→ What to work on
Copy exactly the block of lines between the one containing "Write part 3" and the one containing "0, .35, 9), church)", inclusive.

→ Data provided
☆ ☆ ☆ ☆ ☆ ☆ ☆

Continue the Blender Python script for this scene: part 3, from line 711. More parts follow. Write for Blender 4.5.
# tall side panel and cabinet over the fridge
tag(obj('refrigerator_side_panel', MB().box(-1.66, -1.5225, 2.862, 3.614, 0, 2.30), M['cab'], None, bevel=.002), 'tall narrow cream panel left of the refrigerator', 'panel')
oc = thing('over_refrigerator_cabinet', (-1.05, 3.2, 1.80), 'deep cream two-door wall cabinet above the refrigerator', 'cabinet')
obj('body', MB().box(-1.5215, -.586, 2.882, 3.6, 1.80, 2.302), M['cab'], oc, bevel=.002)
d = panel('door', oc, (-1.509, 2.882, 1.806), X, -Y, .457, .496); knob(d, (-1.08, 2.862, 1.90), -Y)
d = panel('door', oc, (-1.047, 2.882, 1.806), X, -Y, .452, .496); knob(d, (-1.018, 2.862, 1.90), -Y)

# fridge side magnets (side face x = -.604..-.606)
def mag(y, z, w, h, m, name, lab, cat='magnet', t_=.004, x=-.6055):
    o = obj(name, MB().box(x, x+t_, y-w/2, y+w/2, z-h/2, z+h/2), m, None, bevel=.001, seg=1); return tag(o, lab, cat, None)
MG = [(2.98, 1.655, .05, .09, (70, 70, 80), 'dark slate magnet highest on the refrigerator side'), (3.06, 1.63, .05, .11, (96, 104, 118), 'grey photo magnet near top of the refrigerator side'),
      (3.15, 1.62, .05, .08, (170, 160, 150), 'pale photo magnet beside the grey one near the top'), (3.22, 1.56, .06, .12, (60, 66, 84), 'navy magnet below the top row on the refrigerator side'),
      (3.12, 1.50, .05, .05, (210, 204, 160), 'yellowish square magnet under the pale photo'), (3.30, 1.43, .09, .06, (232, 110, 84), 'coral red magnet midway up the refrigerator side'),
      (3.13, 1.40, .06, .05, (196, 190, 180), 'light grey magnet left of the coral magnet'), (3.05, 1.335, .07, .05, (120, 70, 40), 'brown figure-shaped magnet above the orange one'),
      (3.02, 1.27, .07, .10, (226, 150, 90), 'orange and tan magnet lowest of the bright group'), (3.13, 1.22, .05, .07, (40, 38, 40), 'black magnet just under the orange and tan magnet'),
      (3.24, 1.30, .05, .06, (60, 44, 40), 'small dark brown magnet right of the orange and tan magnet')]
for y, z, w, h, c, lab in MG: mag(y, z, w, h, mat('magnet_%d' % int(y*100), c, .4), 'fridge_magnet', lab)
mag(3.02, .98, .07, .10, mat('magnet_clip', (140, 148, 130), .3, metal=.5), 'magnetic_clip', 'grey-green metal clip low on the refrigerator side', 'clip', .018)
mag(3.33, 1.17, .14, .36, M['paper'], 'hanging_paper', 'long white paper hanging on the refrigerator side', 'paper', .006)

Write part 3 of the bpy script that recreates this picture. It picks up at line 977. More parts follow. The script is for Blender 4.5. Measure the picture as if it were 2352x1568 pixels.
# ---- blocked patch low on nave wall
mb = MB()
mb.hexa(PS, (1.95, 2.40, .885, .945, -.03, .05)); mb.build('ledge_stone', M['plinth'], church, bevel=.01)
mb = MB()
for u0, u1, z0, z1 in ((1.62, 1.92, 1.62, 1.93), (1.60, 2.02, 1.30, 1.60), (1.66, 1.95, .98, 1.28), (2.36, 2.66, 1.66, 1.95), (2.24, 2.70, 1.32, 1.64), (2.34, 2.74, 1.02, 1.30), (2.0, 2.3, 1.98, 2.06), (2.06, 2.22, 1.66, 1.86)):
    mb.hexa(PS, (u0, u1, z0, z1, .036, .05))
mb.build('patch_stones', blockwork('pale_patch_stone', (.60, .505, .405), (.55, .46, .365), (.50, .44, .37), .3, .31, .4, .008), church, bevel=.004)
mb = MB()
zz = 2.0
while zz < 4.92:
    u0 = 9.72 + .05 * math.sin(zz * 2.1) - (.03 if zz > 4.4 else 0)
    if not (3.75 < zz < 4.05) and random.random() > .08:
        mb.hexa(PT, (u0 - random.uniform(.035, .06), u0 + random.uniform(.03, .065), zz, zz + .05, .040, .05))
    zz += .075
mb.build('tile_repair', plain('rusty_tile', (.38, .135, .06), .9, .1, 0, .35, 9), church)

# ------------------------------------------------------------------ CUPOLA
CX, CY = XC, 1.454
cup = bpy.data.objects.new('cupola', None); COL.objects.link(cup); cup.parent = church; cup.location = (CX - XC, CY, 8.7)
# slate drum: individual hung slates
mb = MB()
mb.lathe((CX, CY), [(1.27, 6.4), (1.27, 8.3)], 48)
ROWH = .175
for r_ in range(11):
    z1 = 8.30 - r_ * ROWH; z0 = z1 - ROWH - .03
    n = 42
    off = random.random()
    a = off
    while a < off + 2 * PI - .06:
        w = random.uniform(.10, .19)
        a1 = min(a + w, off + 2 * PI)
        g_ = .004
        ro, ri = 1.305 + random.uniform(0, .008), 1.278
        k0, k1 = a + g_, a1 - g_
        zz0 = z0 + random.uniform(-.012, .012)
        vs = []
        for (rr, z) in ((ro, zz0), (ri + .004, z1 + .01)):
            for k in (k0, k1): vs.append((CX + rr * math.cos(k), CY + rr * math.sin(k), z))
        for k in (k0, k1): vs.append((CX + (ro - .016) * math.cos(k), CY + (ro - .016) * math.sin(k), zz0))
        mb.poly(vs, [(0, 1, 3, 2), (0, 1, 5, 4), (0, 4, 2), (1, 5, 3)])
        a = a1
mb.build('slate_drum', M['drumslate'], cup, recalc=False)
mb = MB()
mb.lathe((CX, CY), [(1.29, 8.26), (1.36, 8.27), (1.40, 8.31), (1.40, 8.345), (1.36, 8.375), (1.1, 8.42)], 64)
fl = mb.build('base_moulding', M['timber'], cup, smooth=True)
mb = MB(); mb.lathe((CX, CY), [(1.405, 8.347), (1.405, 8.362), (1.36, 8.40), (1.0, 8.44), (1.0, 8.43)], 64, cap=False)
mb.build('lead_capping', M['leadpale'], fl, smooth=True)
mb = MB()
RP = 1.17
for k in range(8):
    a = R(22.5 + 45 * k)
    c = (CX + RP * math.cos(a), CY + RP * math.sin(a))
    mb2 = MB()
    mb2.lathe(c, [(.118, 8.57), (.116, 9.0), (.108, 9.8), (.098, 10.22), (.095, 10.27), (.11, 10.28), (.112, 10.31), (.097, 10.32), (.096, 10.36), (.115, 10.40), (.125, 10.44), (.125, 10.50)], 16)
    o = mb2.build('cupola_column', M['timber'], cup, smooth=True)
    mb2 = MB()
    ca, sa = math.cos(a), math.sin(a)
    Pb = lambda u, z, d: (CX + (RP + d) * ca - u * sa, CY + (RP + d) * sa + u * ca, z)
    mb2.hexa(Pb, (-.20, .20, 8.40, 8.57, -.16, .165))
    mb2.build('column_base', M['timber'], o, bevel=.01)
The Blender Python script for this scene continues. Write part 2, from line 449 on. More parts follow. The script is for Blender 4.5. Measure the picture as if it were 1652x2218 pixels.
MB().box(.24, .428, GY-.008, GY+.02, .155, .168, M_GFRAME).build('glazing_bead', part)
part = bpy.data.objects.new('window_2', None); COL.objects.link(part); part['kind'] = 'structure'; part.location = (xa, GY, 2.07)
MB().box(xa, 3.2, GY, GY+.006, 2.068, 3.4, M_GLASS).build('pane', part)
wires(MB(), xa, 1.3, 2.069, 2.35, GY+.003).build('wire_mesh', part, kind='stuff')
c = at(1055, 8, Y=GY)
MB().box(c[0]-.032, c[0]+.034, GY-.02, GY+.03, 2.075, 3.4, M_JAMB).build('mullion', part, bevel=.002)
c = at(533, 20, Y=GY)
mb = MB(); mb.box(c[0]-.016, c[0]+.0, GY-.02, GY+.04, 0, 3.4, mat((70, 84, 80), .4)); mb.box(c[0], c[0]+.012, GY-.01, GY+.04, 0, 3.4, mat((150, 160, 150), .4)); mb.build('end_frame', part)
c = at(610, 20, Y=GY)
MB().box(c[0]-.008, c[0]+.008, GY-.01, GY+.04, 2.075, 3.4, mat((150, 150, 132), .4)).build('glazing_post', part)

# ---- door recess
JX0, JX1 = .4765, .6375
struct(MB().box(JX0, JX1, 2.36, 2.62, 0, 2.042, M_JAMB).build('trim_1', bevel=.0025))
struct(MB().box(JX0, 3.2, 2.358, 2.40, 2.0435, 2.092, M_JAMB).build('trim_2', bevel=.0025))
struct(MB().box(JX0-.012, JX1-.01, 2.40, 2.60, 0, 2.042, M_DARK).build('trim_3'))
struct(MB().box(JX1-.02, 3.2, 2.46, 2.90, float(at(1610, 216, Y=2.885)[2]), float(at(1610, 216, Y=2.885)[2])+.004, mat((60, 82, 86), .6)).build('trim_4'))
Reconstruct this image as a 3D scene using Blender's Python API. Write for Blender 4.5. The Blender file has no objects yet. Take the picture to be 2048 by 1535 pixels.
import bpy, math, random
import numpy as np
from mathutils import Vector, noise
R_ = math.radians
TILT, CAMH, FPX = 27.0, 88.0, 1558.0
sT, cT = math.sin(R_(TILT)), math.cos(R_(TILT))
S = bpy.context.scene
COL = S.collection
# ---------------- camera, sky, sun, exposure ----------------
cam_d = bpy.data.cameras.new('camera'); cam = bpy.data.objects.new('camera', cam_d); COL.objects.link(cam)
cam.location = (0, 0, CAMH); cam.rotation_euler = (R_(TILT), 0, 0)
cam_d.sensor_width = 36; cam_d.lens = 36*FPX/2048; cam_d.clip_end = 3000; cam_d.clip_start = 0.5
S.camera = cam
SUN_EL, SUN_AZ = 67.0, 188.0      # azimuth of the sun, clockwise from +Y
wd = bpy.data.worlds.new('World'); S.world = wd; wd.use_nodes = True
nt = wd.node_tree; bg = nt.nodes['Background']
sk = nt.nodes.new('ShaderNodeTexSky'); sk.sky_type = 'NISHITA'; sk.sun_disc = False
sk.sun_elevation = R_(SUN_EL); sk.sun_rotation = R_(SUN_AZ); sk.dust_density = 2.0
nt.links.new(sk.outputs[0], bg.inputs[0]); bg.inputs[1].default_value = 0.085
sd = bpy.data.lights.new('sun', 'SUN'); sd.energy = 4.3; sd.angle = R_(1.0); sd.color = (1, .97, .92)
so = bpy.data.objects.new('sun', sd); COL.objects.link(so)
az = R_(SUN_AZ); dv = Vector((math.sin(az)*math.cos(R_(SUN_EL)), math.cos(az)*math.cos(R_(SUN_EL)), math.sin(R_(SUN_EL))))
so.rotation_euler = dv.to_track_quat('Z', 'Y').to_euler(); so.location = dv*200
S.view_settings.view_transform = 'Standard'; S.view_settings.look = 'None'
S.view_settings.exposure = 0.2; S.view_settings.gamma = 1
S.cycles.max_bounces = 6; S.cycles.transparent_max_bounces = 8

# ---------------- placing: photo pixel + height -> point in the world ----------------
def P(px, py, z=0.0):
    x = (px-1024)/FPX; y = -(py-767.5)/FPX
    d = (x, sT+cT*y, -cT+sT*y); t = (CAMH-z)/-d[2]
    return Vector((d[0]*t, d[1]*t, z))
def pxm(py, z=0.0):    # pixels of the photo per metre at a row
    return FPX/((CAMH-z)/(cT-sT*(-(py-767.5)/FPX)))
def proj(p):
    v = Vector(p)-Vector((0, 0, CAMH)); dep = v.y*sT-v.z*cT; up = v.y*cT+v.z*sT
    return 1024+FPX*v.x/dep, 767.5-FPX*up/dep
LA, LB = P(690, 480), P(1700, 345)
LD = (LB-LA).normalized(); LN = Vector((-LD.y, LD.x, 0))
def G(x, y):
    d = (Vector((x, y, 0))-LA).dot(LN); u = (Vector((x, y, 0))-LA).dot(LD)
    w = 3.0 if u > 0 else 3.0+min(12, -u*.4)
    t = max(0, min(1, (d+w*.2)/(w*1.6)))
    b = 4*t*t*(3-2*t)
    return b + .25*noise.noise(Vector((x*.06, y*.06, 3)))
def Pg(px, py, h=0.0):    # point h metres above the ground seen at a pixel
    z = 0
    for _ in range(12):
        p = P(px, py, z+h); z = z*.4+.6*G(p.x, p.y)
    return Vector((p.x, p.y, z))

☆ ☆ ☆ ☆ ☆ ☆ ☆

→ Exercise result
Write part 3 of the bpy script that recreates this picture. It picks up at line 977. More parts follow. The script is for Blender 4.5. Measure the picture as if it were 2352x1568 pixels.
# ---- blocked patch low on nave wall
mb = MB()
mb.hexa(PS, (1.95, 2.40, .885, .945, -.03, .05)); mb.build('ledge_stone', M['plinth'], church, bevel=.01)
mb = MB()
for u0, u1, z0, z1 in ((1.62, 1.92, 1.62, 1.93), (1.60, 2.02, 1.30, 1.60), (1.66, 1.95, .98, 1.28), (2.36, 2.66, 1.66, 1.95), (2.24, 2.70, 1.32, 1.64), (2.34, 2.74, 1.02, 1.30), (2.0, 2.3, 1.98, 2.06), (2.06, 2.22, 1.66, 1.86)):
    mb.hexa(PS, (u0, u1, z0, z1, .036, .05))
mb.build('patch_stones', blockwork('pale_patch_stone', (.60, .505, .405), (.55, .46, .365), (.50, .44, .37), .3, .31, .4, .008), church, bevel=.004)
mb = MB()
zz = 2.0
while zz < 4.92:
    u0 = 9.72 + .05 * math.sin(zz * 2.1) - (.03 if zz > 4.4 else 0)
    if not (3.75 < zz < 4.05) and random.random() > .08:
        mb.hexa(PT, (u0 - random.uniform(.035, .06), u0 + random.uniform(.03, .065), zz, zz + .05, .040, .05))
    zz += .075
mb.build('tile_repair', plain('rusty_tile', (.38, .135, .06), .9, .1, 0, .35, 9), church)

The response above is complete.